Adriatico, un progetto sul corallo bambù. I paesi che si affacciano sull’Adriatico sperano in una ripresa della biodiversità marina e in benefici per i pescatori attraverso catture più abbondanti e preziose. Un obiettivo che può essere raggiunto attraverso l’istituzione di FRA, ovvero aree di pesca in cui alcune attività specifiche sono vietate o limitate al fine di migliorare la conservazione degli stock, habitat ed ecosistemi. L’idea è di realizzarne una nel canyon di Bari e un’altra nell’Adriatico meridionale, che prevede l’avvio, il prossimo anno, di un progetto pilota specifico sul corallo bambù, una specie vulnerabile presente sui fondali del mar Mediterraneo. I vantaggi di creare delle nuove FRA traggono spunto dall’esempio della area di pesca della fossa di Jabuka/Pomo, la prima istituita con un piano di monitoraggio scientifico. I suoi risultati preliminari sono stati apprezzati sia dalla comunità scientifica che dai pescatori, come spiega Antonio Sunjic: “Prima della chiusura della fossa di Jabuka/Pomo, la situazione era critica. Le catture di scampo erano diminuite e il nasello europeo era quasi completamente scomparso. Dopo la chiusura, la pesca nelle acque territoriali intorno all’isola ha rivelato un visibile aumento delle catture”.
“Adriatico, un progetto sul corallo bambù” rientra tra i temi dedicati allo sfruttamento sostenibile degli stock demersali e di piccoli pelagici, uno degli argomenti affrontati durante la sessione annuale della Commissione generale per la pesca nel Mediterraneo (CGPM) dell’Organizzazione delle Nazioni Unite per l’alimentazione e l’agricoltura (FAO), alla presenza di altri osservatori come come l’Unione mondiale per la Conservazione della Natura (UICN), Oceana e WWF. Per l’occasione i membri della CGPM hanno adottato un totale di 21 raccomandazioni vincolanti e 14 risoluzioni per la conservazione e l’uso sostenibile delle risorse marine nel Mediterraneo e nel mar Nero, che spaziano da misure di gestione per la pesca sostenibile con reti da traino, alla definizione di una taglia minima di riferimento per la conservazione degli stock prioritari, la mitigazione degli impatti della pesca sulle specie vulnerabili e la richiesta di segnalazione delle specie non indigene in acquacoltura.

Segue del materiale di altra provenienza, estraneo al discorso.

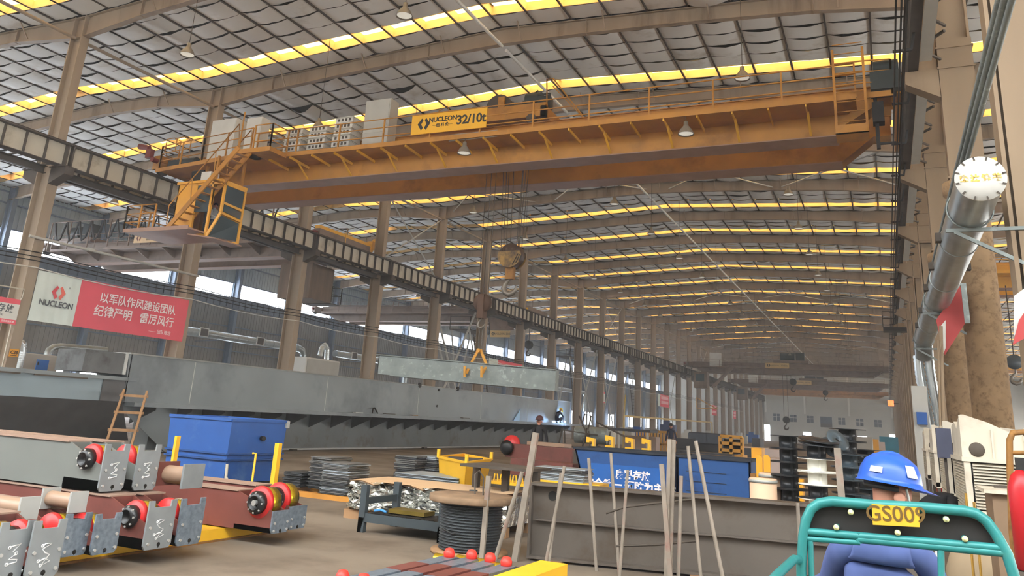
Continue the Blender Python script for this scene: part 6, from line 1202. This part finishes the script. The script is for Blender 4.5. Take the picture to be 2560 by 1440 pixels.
# ---------------------------------------------------------------- people
SKIN = mat('skin', (186, 132, 108), .55, var=.05); HAIR = mat('black hair', (24, 20, 18), .6, var=0); NAVY = mat('navy work cloth', (36, 42, 62), .8, var=.12, scale=8); DENIM = mat('blue work cloth', (76, 92, 142), .8, var=.14, scale=9); BLKC = mat('black work cloth', (28, 28, 32), .8, var=.1); KHAKI = mat('khaki cloth', (150, 136, 112), .8, var=.08); WHC = mat('white shirt cloth', (206, 208, 210), .8, var=.05); SHOE = mat('dark shoe', (30, 28, 28), .6, var=0)
def hand(J, Eg, wr, d, up, nm, curl=.5):
    # palm plus four unequal bent fingers and a thumb leaving the side of the palm
    d = V(d).normalized(); s = d.cross(V(up)).normalized(); u = s.cross(d).normalized(); P = V(J[wr][0])
    k = nm + 'p'; J[k] = (P + d * .05, .03); Eg.append((wr, k, 'skin'))
    for i, (o, l) in enumerate(((-.032, .07), (-.011, .082), (.011, .078), (.031, .06))):
        a, b, c = nm + 'a%d' % i, nm + 'b%d' % i, nm + 'c%d' % i
        J[a] = (P + d * .095 + s * o, .0095); J[b] = (P + d * (.095 + l * .55) + s * o - u * (l * .35 * curl), .0088); J[c] = (P + d * (.095 + l * (.9 - .4 * curl)) + s * o - u * (l * (.9 * curl)), .0078); Eg += [(k, a, 'skin'), (a, b, 'skin'), (b, c, 'skin')]
    J[nm + 't1'] = (P + d * .045 - s * .045 - u * .01, .011); J[nm + 't2'] = (P + d * .085 - s * .055 - u * .03, .009); Eg += [(k, nm + 't1', 'skin'), (nm + 't1', nm + 't2', 'skin')]
def person(label, J, Eg, mats, hd, face, helmet=None, hair=True, loc=(0, 0, 0)):
    """one continuous body grown along the joint graph; hd = head centre, face = direction looked in"""
    t = thing('person', label, 'person', loc)
    hd, f = V(hd), V(face).normalized(); r = f.cross(V((0, 0, 1))).normalized(); u = r.cross(f)
    J['h0'] = (hd - u * .09 + f * .0, .062); J['h1'] = (hd - u * .01, .082); J['h2'] = (hd + u * .065, .076); J['ch'] = (hd - u * .10 + f * .055, .035); J['ns'] = (hd - u * .02 + f * .095, .016); Eg += [('nk', 'h0', 'skin'), ('h0', 'h1', 'skin'), ('h1', 'h2', 'skin'), ('h0', 'ch', 'skin'), ('h1', 'ns', 'skin')]
    names = list(J); ix = {n: i for i, n in enumerate(names)}
    me = bpy.data.meshes.new('body'); me.from_pydata([V(J[n][0]) for n in names], [(ix[a], ix[b]) for a, b, _ in Eg], [])
    o = bpy.data.objects.new('body', me); COL.objects.link(o); o.modifiers.new('skin', 'SKIN'); sv = me.skin_vertices[0].data
    for n in names: q = J[n][1]; sv[ix[n]].radius = (q, q) if not isinstance(q, tuple) else q; sv[ix[n]].use_root = (n == 'pv')
    ss = o.modifiers.new('sub', 'SUBSURF'); ss.levels = 2; ss.render_levels = 2
    dg = bpy.context.evaluated_depsgraph_get(); m2 = bpy.data.meshes.new_from_object(o.evaluated_get(dg)); bpy.data.objects.remove(o)
    ml = []; [ml.append(c) for _, _, c in Eg if c not in ml]; m2.materials.clear()
    for c in ml: m2.materials.append(mats[c])
    segs = [(V(J[a][0]), V(J[b][0]), ml.index(c), (J[a][1] if not isinstance(J[a][1], tuple) else J[a][1][0])) for a, b, c in Eg]
    for p in m2.polygons:
        c = p.center; best = 9; bi = 0
        for a, b, mi, rr in segs:
            ab = b - a; tt = max(0, min(1, (c - a).dot(ab) / max(1e-9, ab.length_squared))); dd = (c - a - ab * tt).length - rr * .8
            if dd < best: best, bi = dd, mi
        p.material_index = bi; p.use_smooth = True
    m2.name = 'body'; b_ = bpy.data.objects.new('body', m2); COL.objects.link(b_); b_.parent = t; b_.location = -V(loc)
    for s in (-1, 1):
        m = MB(); m.lathe([(0, -.012), (.022, -.01), (.03, .004), (.018, .012), (0, .008)], hd + r * s * .083 - u * .02, r * s, 10); m.v = [tuple(V(v) + u * 0) for v in m.v]; m.build('ear', SKIN, t, True)
        m = MB(); m.lathe([(0, 0), (.011, .001), (0, .006)], hd + r * s * .032 + u * .005 + f * .078, f, 8); m.build('eye', HAIR, t, True)
    m = MB(); m.bar(hd - u * .06 + f * .083 - r * .022, hd - u * .06 + f * .083 + r * .022, .008); m.build('mouth', mat('lip', (140, 84, 74), .6, var=0), t, True)
    if hair:
        m = MB(); vs = []; n = 14
        for j in range(6):
            for i in range(n):
                a = 2 * pi * i / n; ph = pi / 2 - j * .33; cf = math.cos(a); lim = -.25 if cf < .2 else .35; z = max(math.sin(ph), lim); rr = .096 * math.sqrt(max(0, 1 - z * z)); vs.append(hd + u * (.03 + .1 * z) + f * (rr * 1.08 * cf - .012) + r * (rr * .95 * math.sin(a)))
        m.add(vs, [(j * n + i, j * n + (i + 1) % n, (j + 1) * n + (i + 1) % n, (j + 1) * n + i) for j in range(5) for i in range(n)], True); m.build('hair', HAIR, t, True)
    if helmet:
        m = MB(); vs = []; n = 24; o_ = hd + u * .045
        prof = [(0, .128), (.035, .126), (.07, .113), (.1, .088), (.118, .05), (.125, .01), (.128, -.005)]
        for rr, h in prof:
            for i in range(n):
                a = 2 * pi * i / n; e = 1.12 if h > .0 else 1.12; vs.append(o_ + u * h + f * (rr * e * math.cos(a)) + r * (rr * .98 * math.sin(a)))
        for i in range(n):
            a = 2 * pi * i / n; c = math.cos(a); k = .135 + (.075 * max(0, c) ** 1.5); vs.append(o_ + u * (-.012 - .012 * max(0, c)) + f * (k * 1.12 * c) + r * (.137 * math.sin(a)))
        m.add(vs, [(j * n + i, (j + 1) * n + i, (j + 1) * n + (i + 1) % n, j * n + (i + 1) % n) for j in range(len(prof)) for i in range(n)], True)
        m.tube([o_ + u * .127 + f * (.12 * math.cos(q)) + u * (.128 * (math.sin(q) - 1)) for q in [.25 + (pi - .5) * i / 10 for i in range(11)]], .012, 6)
        h_ = m.build('hard_hat', helmet, t, True); return t, h_, o_, f, r, u
    return t
def limb(J, Eg, pts, names, c): 
    for (p, q), n in zip(pts, names): J[n] = (V(p), q)
    for a, b in zip(names[:-1], names[1:]): Eg.append((a, b, c))
def std(x, y, z0=0.0, fy=-1, s=1.0, arms=((-.29, .02, .82), (.29, .02, .82)), lean=0):
    """standing figure facing fy"""
    q = lambda a, b, c: V((x + a * s * (-fy) * 1, y + b * s * fy, z0 + c * s)); J, E = {}, []
    limb(J, E, [(q(0, 0, .95), (.15, .11)), (q(0, .0, 1.12), (.14, .105)), (q(0, -.01, 1.32), (.16, .11)), (q(0, -.01, 1.43), (.09, .075)), (q(0, .0, 1.5), .055)], ['pv', 'w', 'cs', 'sh', 'nk'], 'top')
    for i, sx in enumerate((-1, 1)):
        n = 'LR'[i]; ex = arms[i]
        limb(J, E, [(q(sx * .17, -.01, 1.4), .06), (q(sx * .24, -.03, 1.13), .047), (q(ex[0], ex[1], ex[2] + .06), .032)], ['s' + n, 'e' + n, 'w' + n], 'top'); E.append(('sh', 's' + n, 'top')); hand(J, E, 'w' + n, (q(ex[0], ex[1] + .02, ex[2] - .1) - q(ex[0], ex[1], ex[2])), (fy, .3, 0), 'H' + n)
        limb(J, E, [(q(sx * .09, 0, .86), .088), (q(sx * .1, .02, .48), .062), (q(sx * .11, -.02, .09), .045)], ['t' + n, 'k' + n, 'a' + n], 'leg'); E.append(('pv', 't' + n, 'leg')); J['f' + n] = (q(sx * .12, .14, .045), .04); E.append(('a' + n, 'f' + n, 'shoe'))
    return J, E, q
# man in black behind the maroon beam
p = AY(1350, 1041, 24.0); J, E, q = std(p.x, 24.0, 0, -1, 1.03); hd = q(0, .02, 1.615)
person('man in black work clothes and dark cap standing before the long grey girder', J, E, {'top': BLKC, 'leg': NAVY, 'shoe': SHOE, 'skin': SKIN}, hd, (.15, -1, 0), mat('dark red cap', (70, 34, 34), .7, var=.05), False, (p.x, 24, 0))
# worker on the far floor
p = AY(1678, 1058, 44); J, E, q = std(p.x, 44, .15, -1, 1.0); m = MB(); m.box(p.x - .5, p.x + .5, 43.6, 44.4, 0, .15); tag(m.build('floor_plate', DARK), 'dark steel plate under the worker in khaki trousers', 'plate')
person('distant worker in navy top and khaki trousers beyond the conveyor', J, E, {'top': NAVY, 'leg': KHAKI, 'shoe': SHOE, 'skin': SKIN}, q(0, .02, 1.615), (0, -1, 0), BLACK, False, (p.x, 44, .15))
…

“Durante questa sessione, non solo abbiamo esaminato e adottato un numero di decisioni mai raggiunto prima, ma abbiamo anche assistito ad un incredibile aumento dei contributi di tutti i paesi e abbiamo avuto discussioni più ricche e profonde che mai – ha dichiarato Roland Kristo, vice ministro dell’Agricoltura e dello Sviluppo rurale del’Albania e Presidente della CGPM – Abbiamo dimostrato che la cooperazione e l’azione concertata sono la chiave del successo e che la CGPM si pone come un motore d’integrazione che sostiene una visione comune per la pesca e l’acquacoltura sostenibili nella regione”.